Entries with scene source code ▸
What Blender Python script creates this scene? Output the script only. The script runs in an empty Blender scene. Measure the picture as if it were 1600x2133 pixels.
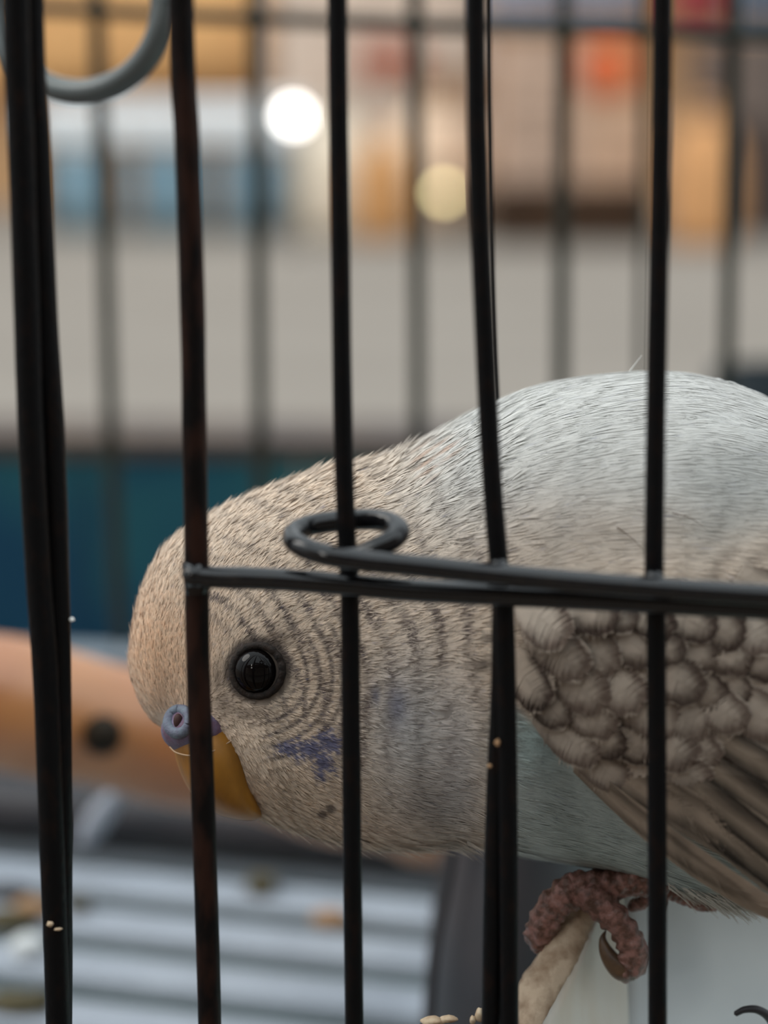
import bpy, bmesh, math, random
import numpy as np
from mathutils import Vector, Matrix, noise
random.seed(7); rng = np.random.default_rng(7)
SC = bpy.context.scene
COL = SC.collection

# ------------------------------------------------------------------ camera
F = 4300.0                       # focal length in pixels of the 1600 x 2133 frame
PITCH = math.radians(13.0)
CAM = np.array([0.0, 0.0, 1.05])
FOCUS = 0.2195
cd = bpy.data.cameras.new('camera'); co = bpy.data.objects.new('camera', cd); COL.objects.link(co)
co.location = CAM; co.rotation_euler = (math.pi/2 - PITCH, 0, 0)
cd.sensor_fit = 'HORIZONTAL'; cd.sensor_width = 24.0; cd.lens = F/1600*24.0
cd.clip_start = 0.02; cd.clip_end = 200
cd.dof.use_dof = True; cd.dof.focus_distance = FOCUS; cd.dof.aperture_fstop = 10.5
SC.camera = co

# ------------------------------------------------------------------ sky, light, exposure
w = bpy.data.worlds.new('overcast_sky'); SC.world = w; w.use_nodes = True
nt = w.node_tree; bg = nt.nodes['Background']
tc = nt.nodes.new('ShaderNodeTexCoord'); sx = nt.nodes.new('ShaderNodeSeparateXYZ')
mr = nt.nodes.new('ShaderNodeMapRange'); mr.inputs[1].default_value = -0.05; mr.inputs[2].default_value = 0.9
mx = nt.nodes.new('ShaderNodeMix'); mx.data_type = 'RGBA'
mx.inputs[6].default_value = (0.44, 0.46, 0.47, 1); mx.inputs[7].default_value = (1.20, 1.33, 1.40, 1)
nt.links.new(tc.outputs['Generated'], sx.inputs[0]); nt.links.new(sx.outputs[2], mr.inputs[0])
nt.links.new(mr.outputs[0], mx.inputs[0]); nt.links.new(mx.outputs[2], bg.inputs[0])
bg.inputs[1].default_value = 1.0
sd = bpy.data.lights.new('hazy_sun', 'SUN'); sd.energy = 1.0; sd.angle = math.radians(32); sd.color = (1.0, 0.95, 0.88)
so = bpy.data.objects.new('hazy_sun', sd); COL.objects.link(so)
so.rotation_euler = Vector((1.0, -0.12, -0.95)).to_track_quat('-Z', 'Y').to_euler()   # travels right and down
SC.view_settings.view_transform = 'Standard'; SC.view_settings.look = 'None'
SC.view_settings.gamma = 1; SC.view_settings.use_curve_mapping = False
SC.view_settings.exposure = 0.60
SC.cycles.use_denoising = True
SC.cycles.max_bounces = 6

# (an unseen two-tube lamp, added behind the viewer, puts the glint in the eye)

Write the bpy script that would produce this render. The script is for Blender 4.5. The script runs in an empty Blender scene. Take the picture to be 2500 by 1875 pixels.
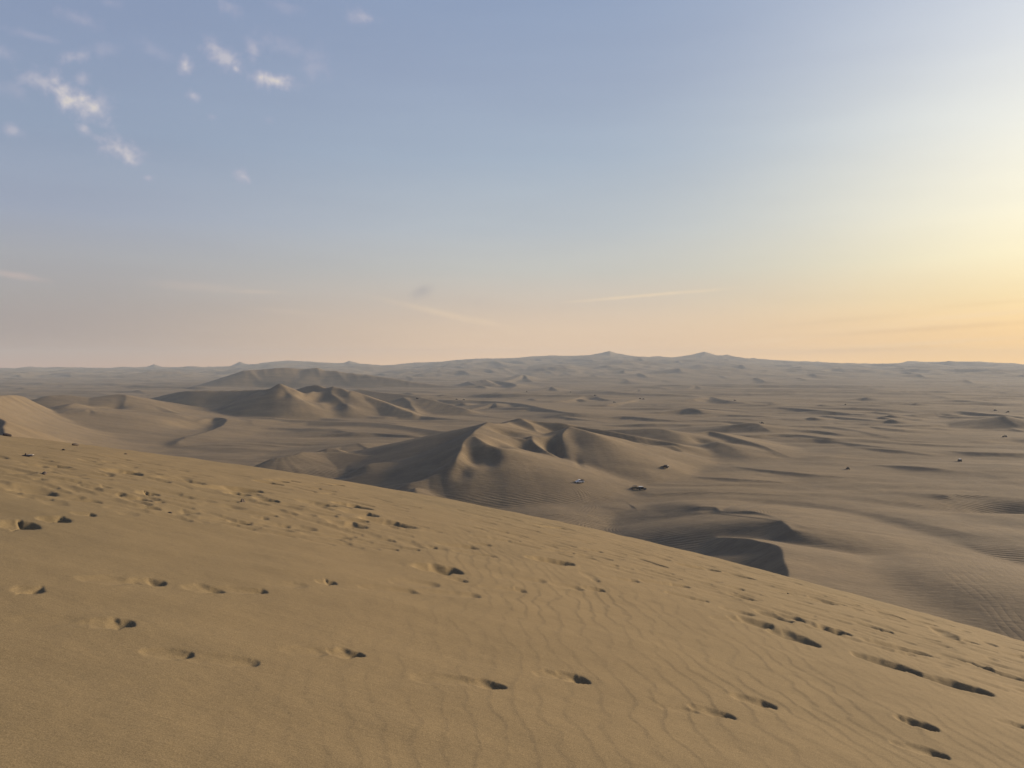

OBJECTIVE ▸ Go from the first line of the data above to the line containing "COL = SC.collection" and retype exactly those lines, both included, but none of the pictures.

OUTPUT ▸
What Blender Python script creates this scene? Output the script only. The script runs in an empty Blender scene. Measure the picture as if it were 1600x2133 pixels.
import bpy, bmesh, math, random
import numpy as np
from mathutils import Vector, Matrix, noise
random.seed(7); rng = np.random.default_rng(7)
SC = bpy.context.scene
COL = SC.collection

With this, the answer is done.